[Problem requirements] In the listing below, count each line containing "Python" and answer with the count only.

-.-.-

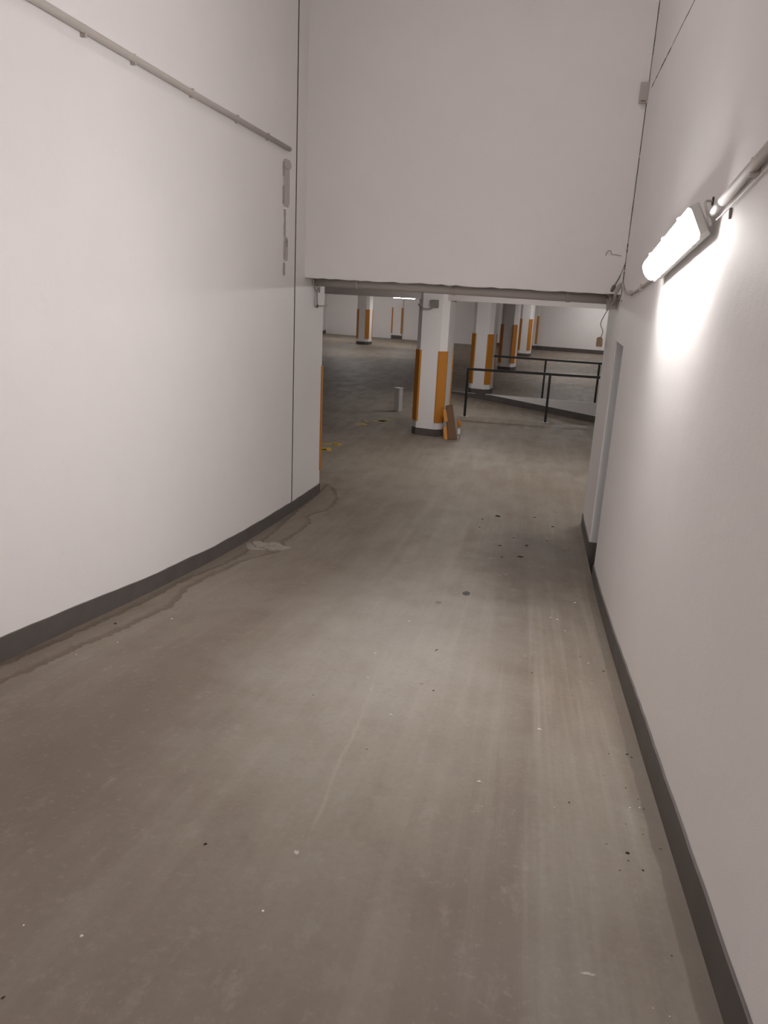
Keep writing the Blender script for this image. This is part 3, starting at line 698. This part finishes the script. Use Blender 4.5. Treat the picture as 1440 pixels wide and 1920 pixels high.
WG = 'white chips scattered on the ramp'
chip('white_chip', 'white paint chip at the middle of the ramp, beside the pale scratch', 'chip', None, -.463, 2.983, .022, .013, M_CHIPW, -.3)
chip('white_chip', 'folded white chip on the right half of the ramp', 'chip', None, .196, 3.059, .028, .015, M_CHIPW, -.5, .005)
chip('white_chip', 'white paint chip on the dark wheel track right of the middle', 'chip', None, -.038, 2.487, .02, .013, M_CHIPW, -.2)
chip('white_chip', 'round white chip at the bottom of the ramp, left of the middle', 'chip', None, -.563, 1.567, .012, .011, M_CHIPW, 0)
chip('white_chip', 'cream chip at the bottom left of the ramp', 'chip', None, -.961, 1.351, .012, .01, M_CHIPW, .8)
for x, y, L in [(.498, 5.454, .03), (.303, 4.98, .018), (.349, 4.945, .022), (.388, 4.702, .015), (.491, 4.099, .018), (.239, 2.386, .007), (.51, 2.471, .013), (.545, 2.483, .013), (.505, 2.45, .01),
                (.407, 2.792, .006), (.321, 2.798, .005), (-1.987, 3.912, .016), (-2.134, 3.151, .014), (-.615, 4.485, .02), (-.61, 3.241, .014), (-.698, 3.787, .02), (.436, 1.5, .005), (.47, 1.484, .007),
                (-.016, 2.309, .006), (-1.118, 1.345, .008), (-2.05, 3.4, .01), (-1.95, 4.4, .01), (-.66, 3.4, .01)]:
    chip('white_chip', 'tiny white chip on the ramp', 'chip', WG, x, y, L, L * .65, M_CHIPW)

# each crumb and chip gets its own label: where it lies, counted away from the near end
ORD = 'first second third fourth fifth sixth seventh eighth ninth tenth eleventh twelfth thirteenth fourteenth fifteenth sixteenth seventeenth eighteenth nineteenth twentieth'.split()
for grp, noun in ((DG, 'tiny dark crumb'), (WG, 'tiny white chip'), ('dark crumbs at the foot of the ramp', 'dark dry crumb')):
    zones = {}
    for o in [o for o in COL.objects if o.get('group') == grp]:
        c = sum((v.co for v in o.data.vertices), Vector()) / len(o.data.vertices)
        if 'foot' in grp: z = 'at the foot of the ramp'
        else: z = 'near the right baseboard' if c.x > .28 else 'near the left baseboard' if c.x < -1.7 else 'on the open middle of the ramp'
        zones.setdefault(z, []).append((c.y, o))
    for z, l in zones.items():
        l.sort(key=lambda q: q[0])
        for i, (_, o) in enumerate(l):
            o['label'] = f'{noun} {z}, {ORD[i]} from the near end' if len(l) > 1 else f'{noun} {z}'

-.-.-

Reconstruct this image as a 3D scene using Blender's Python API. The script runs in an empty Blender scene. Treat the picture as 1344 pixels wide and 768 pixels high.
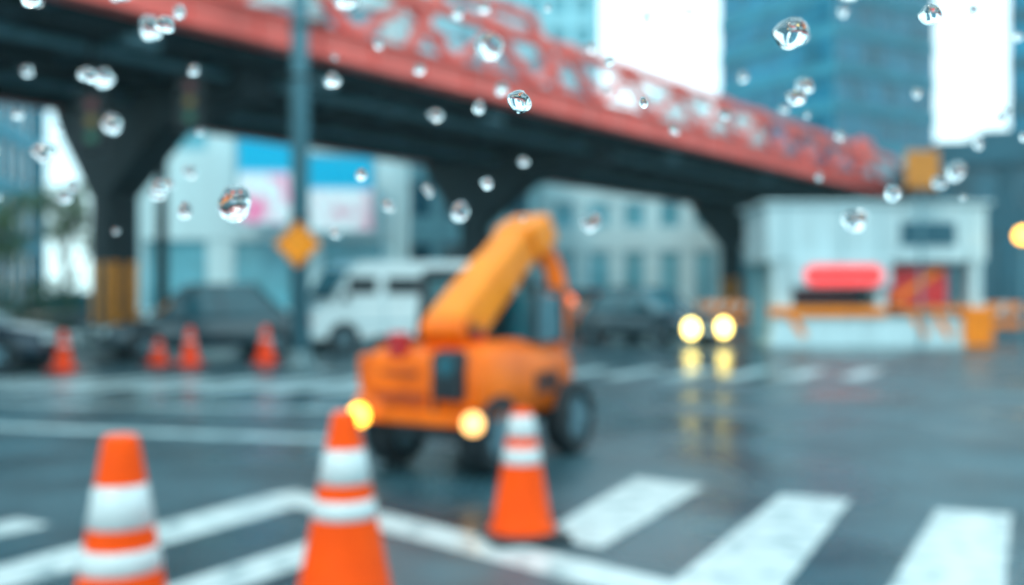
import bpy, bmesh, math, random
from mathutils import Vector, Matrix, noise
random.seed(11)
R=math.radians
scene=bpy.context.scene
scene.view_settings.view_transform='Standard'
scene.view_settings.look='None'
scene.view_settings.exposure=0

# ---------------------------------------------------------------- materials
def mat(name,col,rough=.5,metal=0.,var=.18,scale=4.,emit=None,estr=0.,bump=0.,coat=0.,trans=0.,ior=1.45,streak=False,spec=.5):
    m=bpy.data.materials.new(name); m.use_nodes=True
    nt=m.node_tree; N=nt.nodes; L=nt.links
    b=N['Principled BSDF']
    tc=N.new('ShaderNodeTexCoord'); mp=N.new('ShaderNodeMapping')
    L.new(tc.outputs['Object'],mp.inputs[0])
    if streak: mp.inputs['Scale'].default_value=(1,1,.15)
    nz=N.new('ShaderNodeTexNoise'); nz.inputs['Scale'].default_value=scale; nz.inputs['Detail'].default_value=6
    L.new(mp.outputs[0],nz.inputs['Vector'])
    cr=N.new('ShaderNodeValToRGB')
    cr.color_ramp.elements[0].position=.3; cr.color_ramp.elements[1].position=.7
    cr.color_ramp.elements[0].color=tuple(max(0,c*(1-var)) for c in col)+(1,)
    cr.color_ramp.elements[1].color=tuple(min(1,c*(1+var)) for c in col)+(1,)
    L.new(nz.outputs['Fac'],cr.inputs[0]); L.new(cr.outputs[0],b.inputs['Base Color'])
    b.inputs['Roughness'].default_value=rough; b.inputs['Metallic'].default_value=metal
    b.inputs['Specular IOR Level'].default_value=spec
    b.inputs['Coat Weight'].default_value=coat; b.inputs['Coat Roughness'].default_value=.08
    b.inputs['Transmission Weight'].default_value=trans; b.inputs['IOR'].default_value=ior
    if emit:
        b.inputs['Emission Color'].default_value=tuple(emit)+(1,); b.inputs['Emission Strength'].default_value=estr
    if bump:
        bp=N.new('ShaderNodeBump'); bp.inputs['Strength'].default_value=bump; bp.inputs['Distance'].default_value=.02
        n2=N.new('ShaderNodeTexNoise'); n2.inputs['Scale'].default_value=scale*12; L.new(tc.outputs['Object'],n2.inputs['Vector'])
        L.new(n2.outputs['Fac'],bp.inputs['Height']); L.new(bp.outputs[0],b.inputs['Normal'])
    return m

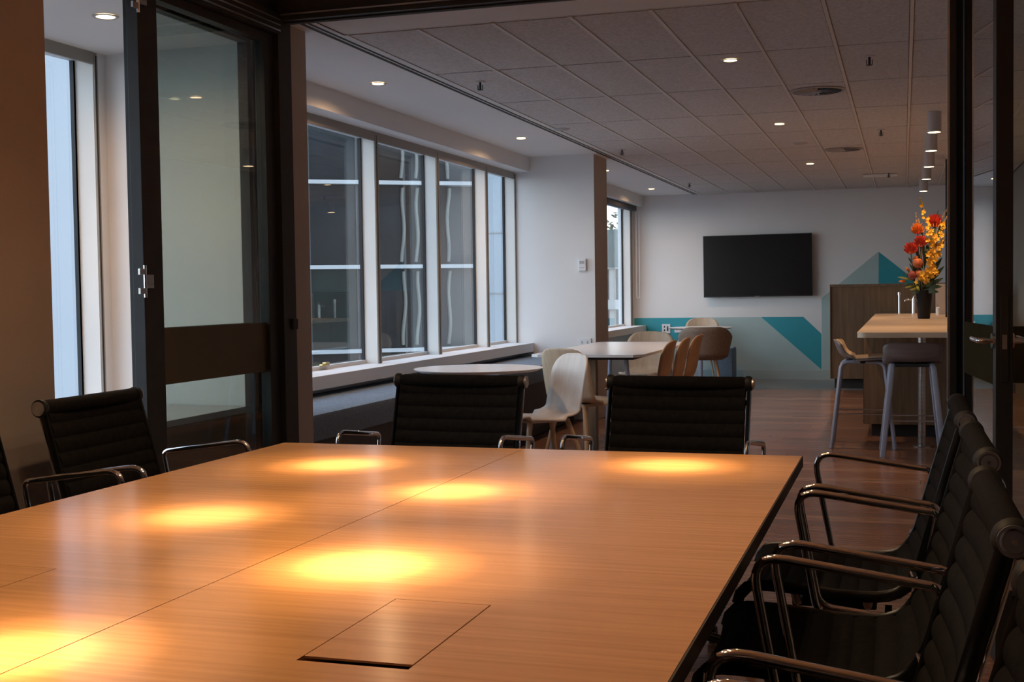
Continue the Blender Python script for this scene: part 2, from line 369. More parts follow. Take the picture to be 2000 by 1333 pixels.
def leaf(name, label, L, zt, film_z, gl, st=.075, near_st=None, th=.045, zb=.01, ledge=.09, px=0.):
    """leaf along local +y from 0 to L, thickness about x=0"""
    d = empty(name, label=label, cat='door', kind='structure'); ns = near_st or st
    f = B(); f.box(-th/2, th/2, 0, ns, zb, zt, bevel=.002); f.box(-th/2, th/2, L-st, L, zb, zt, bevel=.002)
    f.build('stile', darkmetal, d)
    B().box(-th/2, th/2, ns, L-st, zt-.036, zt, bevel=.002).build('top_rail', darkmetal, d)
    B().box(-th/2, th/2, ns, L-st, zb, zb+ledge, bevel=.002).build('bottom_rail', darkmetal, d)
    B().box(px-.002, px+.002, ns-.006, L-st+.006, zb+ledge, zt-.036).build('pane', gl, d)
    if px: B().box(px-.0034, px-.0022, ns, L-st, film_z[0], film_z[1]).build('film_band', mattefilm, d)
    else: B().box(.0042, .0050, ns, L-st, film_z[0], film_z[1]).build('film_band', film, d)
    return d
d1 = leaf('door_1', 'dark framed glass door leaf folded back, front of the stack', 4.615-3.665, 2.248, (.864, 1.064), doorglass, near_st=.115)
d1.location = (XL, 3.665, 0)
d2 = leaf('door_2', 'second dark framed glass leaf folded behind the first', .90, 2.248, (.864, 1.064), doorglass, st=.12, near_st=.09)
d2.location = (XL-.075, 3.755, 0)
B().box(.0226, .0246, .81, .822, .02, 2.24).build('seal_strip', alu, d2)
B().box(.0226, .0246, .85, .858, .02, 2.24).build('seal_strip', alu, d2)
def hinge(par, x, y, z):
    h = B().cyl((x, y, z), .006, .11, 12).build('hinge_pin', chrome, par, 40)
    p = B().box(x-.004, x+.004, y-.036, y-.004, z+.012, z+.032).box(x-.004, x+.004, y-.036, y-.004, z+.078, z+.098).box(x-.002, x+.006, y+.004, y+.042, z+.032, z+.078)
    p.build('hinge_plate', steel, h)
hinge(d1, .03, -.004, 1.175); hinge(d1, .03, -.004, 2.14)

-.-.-

[Finished task] 2